Objective:
Leave out the pictures and reproduce all of the data exactly.
## Begin Source data
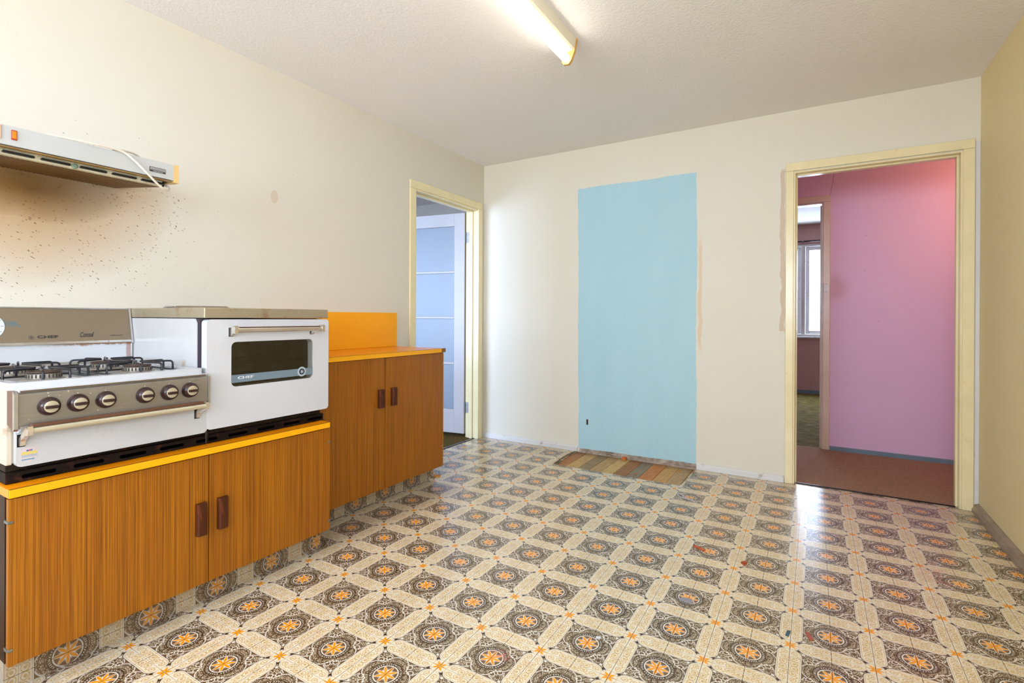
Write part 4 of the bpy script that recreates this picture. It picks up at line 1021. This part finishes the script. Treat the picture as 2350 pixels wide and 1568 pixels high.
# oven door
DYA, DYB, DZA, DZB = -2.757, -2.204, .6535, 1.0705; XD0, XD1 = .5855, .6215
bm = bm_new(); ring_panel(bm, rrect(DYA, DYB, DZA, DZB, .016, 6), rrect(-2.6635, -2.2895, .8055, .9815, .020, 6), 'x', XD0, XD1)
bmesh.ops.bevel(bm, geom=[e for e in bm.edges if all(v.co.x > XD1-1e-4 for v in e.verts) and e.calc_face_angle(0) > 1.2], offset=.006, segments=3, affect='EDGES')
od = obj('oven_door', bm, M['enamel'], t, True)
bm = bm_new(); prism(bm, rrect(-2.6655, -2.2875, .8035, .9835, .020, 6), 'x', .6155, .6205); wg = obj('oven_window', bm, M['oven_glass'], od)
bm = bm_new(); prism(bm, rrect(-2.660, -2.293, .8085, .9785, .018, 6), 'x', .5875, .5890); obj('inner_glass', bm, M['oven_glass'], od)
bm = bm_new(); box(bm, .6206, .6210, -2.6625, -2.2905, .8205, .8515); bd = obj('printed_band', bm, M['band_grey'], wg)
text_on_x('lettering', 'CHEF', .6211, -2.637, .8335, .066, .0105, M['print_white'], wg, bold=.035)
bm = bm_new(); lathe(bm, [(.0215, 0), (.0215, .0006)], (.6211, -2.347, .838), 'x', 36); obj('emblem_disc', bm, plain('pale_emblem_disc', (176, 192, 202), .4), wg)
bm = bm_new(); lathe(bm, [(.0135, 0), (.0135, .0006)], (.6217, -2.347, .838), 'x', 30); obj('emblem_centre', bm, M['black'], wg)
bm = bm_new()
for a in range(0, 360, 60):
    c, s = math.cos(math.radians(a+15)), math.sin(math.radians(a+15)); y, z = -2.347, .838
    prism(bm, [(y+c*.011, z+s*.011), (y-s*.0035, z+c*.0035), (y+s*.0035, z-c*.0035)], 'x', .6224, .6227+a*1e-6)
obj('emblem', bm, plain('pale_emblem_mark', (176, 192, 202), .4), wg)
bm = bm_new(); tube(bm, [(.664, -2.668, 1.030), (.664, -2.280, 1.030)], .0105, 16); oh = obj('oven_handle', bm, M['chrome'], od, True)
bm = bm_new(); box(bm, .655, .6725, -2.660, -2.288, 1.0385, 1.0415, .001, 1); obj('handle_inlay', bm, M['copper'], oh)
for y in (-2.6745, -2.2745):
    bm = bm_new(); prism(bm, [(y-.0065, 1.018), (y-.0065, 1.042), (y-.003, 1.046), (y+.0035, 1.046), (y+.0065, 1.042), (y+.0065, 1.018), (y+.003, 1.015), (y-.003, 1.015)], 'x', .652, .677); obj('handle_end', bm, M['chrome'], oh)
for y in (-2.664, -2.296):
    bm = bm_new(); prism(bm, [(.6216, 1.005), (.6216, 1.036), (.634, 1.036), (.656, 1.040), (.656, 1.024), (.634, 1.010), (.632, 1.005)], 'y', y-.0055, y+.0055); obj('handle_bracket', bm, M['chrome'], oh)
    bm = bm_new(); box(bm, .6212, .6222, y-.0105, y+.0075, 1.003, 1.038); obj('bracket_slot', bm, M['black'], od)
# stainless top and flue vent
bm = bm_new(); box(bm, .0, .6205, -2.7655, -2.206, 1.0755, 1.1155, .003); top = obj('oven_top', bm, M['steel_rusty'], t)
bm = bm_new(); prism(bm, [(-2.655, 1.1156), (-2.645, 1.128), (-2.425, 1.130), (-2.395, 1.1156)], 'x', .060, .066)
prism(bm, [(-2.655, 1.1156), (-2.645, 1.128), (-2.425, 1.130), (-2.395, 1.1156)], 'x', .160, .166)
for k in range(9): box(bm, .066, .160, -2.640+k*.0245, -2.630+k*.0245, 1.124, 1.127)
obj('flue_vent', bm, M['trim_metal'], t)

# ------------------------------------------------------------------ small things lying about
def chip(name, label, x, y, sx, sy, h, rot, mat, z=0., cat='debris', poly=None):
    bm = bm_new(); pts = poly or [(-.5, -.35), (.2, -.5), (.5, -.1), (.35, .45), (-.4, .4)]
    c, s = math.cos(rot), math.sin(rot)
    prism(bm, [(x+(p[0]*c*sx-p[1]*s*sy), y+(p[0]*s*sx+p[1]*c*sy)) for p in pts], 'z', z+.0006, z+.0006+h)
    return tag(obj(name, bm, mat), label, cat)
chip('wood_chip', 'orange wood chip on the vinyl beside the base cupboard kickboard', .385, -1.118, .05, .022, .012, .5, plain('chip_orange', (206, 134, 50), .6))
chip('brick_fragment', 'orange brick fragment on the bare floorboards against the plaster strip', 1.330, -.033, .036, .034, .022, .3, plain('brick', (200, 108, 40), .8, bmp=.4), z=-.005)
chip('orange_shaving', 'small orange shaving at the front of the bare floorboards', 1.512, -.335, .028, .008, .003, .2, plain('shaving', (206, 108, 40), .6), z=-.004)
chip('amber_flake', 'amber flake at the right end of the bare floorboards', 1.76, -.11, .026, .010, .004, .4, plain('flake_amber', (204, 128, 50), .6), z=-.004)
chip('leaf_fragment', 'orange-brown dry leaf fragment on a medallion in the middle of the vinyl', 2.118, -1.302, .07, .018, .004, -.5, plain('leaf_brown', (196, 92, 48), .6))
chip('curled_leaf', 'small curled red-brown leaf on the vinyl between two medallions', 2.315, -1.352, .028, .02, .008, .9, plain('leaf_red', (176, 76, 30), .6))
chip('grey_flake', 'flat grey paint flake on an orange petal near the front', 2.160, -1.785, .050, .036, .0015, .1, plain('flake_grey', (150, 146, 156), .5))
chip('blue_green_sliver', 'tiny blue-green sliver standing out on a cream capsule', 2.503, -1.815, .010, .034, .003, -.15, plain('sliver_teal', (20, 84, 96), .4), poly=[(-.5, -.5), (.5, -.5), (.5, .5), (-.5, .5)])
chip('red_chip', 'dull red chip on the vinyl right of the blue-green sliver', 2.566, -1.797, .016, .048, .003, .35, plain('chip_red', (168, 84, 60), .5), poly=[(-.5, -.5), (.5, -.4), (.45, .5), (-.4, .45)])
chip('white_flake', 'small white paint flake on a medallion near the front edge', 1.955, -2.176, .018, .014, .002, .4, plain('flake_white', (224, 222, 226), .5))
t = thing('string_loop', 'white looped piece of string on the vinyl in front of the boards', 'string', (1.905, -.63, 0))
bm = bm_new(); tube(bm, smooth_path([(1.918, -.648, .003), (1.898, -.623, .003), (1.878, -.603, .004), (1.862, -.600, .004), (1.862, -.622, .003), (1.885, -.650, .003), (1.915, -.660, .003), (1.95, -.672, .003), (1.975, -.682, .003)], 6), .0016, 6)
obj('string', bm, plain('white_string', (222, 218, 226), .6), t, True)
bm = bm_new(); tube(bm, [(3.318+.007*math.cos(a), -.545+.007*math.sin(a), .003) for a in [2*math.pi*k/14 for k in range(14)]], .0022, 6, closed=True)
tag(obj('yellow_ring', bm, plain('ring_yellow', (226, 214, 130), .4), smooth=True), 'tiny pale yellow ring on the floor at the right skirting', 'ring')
## End Source data
Response:
Write part 4 of the bpy script that recreates this picture. It picks up at line 1021. This part finishes the script. Treat the picture as 2350 pixels wide and 1568 pixels high.
# oven door
DYA, DYB, DZA, DZB = -2.757, -2.204, .6535, 1.0705; XD0, XD1 = .5855, .6215
bm = bm_new(); ring_panel(bm, rrect(DYA, DYB, DZA, DZB, .016, 6), rrect(-2.6635, -2.2895, .8055, .9815, .020, 6), 'x', XD0, XD1)
bmesh.ops.bevel(bm, geom=[e for e in bm.edges if all(v.co.x > XD1-1e-4 for v in e.verts) and e.calc_face_angle(0) > 1.2], offset=.006, segments=3, affect='EDGES')
od = obj('oven_door', bm, M['enamel'], t, True)
bm = bm_new(); prism(bm, rrect(-2.6655, -2.2875, .8035, .9835, .020, 6), 'x', .6155, .6205); wg = obj('oven_window', bm, M['oven_glass'], od)
bm = bm_new(); prism(bm, rrect(-2.660, -2.293, .8085, .9785, .018, 6), 'x', .5875, .5890); obj('inner_glass', bm, M['oven_glass'], od)
bm = bm_new(); box(bm, .6206, .6210, -2.6625, -2.2905, .8205, .8515); bd = obj('printed_band', bm, M['band_grey'], wg)
text_on_x('lettering', 'CHEF', .6211, -2.637, .8335, .066, .0105, M['print_white'], wg, bold=.035)
bm = bm_new(); lathe(bm, [(.0215, 0), (.0215, .0006)], (.6211, -2.347, .838), 'x', 36); obj('emblem_disc', bm, plain('pale_emblem_disc', (176, 192, 202), .4), wg)
bm = bm_new(); lathe(bm, [(.0135, 0), (.0135, .0006)], (.6217, -2.347, .838), 'x', 30); obj('emblem_centre', bm, M['black'], wg)
bm = bm_new()
for a in range(0, 360, 60):
    c, s = math.cos(math.radians(a+15)), math.sin(math.radians(a+15)); y, z = -2.347, .838
    prism(bm, [(y+c*.011, z+s*.011), (y-s*.0035, z+c*.0035), (y+s*.0035, z-c*.0035)], 'x', .6224, .6227+a*1e-6)
obj('emblem', bm, plain('pale_emblem_mark', (176, 192, 202), .4), wg)
bm = bm_new(); tube(bm, [(.664, -2.668, 1.030), (.664, -2.280, 1.030)], .0105, 16); oh = obj('oven_handle', bm, M['chrome'], od, True)
bm = bm_new(); box(bm, .655, .6725, -2.660, -2.288, 1.0385, 1.0415, .001, 1); obj('handle_inlay', bm, M['copper'], oh)
for y in (-2.6745, -2.2745):
    bm = bm_new(); prism(bm, [(y-.0065, 1.018), (y-.0065, 1.042), (y-.003, 1.046), (y+.0035, 1.046), (y+.0065, 1.042), (y+.0065, 1.018), (y+.003, 1.015), (y-.003, 1.015)], 'x', .652, .677); obj('handle_end', bm, M['chrome'], oh)
for y in (-2.664, -2.296):
    bm = bm_new(); prism(bm, [(.6216, 1.005), (.6216, 1.036), (.634, 1.036), (.656, 1.040), (.656, 1.024), (.634, 1.010), (.632, 1.005)], 'y', y-.0055, y+.0055); obj('handle_bracket', bm, M['chrome'], oh)
    bm = bm_new(); box(bm, .6212, .6222, y-.0105, y+.0075, 1.003, 1.038); obj('bracket_slot', bm, M['black'], od)
# stainless top and flue vent
bm = bm_new(); box(bm, .0, .6205, -2.7655, -2.206, 1.0755, 1.1155, .003); top = obj('oven_top', bm, M['steel_rusty'], t)
bm = bm_new(); prism(bm, [(-2.655, 1.1156), (-2.645, 1.128), (-2.425, 1.130), (-2.395, 1.1156)], 'x', .060, .066)
prism(bm, [(-2.655, 1.1156), (-2.645, 1.128), (-2.425, 1.130), (-2.395, 1.1156)], 'x', .160, .166)
for k in range(9): box(bm, .066, .160, -2.640+k*.0245, -2.630+k*.0245, 1.124, 1.127)
obj('flue_vent', bm, M['trim_metal'], t)

# ------------------------------------------------------------------ small things lying about
def chip(name, label, x, y, sx, sy, h, rot, mat, z=0., cat='debris', poly=None):
    bm = bm_new(); pts = poly or [(-.5, -.35), (.2, -.5), (.5, -.1), (.35, .45), (-.4, .4)]
    c, s = math.cos(rot), math.sin(rot)
    prism(bm, [(x+(p[0]*c*sx-p[1]*s*sy), y+(p[0]*s*sx+p[1]*c*sy)) for p in pts], 'z', z+.0006, z+.0006+h)
    return tag(obj(name, bm, mat), label, cat)
chip('wood_chip', 'orange wood chip on the vinyl beside the base cupboard kickboard', .385, -1.118, .05, .022, .012, .5, plain('chip_orange', (206, 134, 50), .6))
chip('brick_fragment', 'orange brick fragment on the bare floorboards against the plaster strip', 1.330, -.033, .036, .034, .022, .3, plain('brick', (200, 108, 40), .8, bmp=.4), z=-.005)
chip('orange_shaving', 'small orange shaving at the front of the bare floorboards', 1.512, -.335, .028, .008, .003, .2, plain('shaving', (206, 108, 40), .6), z=-.004)
chip('amber_flake', 'amber flake at the right end of the bare floorboards', 1.76, -.11, .026, .010, .004, .4, plain('flake_amber', (204, 128, 50), .6), z=-.004)
chip('leaf_fragment', 'orange-brown dry leaf fragment on a medallion in the middle of the vinyl', 2.118, -1.302, .07, .018, .004, -.5, plain('leaf_brown', (196, 92, 48), .6))
chip('curled_leaf', 'small curled red-brown leaf on the vinyl between two medallions', 2.315, -1.352, .028, .02, .008, .9, plain('leaf_red', (176, 76, 30), .6))
chip('grey_flake', 'flat grey paint flake on an orange petal near the front', 2.160, -1.785, .050, .036, .0015, .1, plain('flake_grey', (150, 146, 156), .5))
chip('blue_green_sliver', 'tiny blue-green sliver standing out on a cream capsule', 2.503, -1.815, .010, .034, .003, -.15, plain('sliver_teal', (20, 84, 96), .4), poly=[(-.5, -.5), (.5, -.5), (.5, .5), (-.5, .5)])
chip('red_chip', 'dull red chip on the vinyl right of the blue-green sliver', 2.566, -1.797, .016, .048, .003, .35, plain('chip_red', (168, 84, 60), .5), poly=[(-.5, -.5), (.5, -.4), (.45, .5), (-.4, .45)])
chip('white_flake', 'small white paint flake on a medallion near the front edge', 1.955, -2.176, .018, .014, .002, .4, plain('flake_white', (224, 222, 226), .5))
t = thing('string_loop', 'white looped piece of string on the vinyl in front of the boards', 'string', (1.905, -.63, 0))
bm = bm_new(); tube(bm, smooth_path([(1.918, -.648, .003), (1.898, -.623, .003), (1.878, -.603, .004), (1.862, -.600, .004), (1.862, -.622, .003), (1.885, -.650, .003), (1.915, -.660, .003), (1.95, -.672, .003), (1.975, -.682, .003)], 6), .0016, 6)
obj('string', bm, plain('white_string', (222, 218, 226), .6), t, True)
bm = bm_new(); tube(bm, [(3.318+.007*math.cos(a), -.545+.007*math.sin(a), .003) for a in [2*math.pi*k/14 for k in range(14)]], .0022, 6, closed=True)
tag(obj('yellow_ring', bm, plain('ring_yellow', (226, 214, 130), .4), smooth=True), 'tiny pale yellow ring on the floor at the right skirting', 'ring')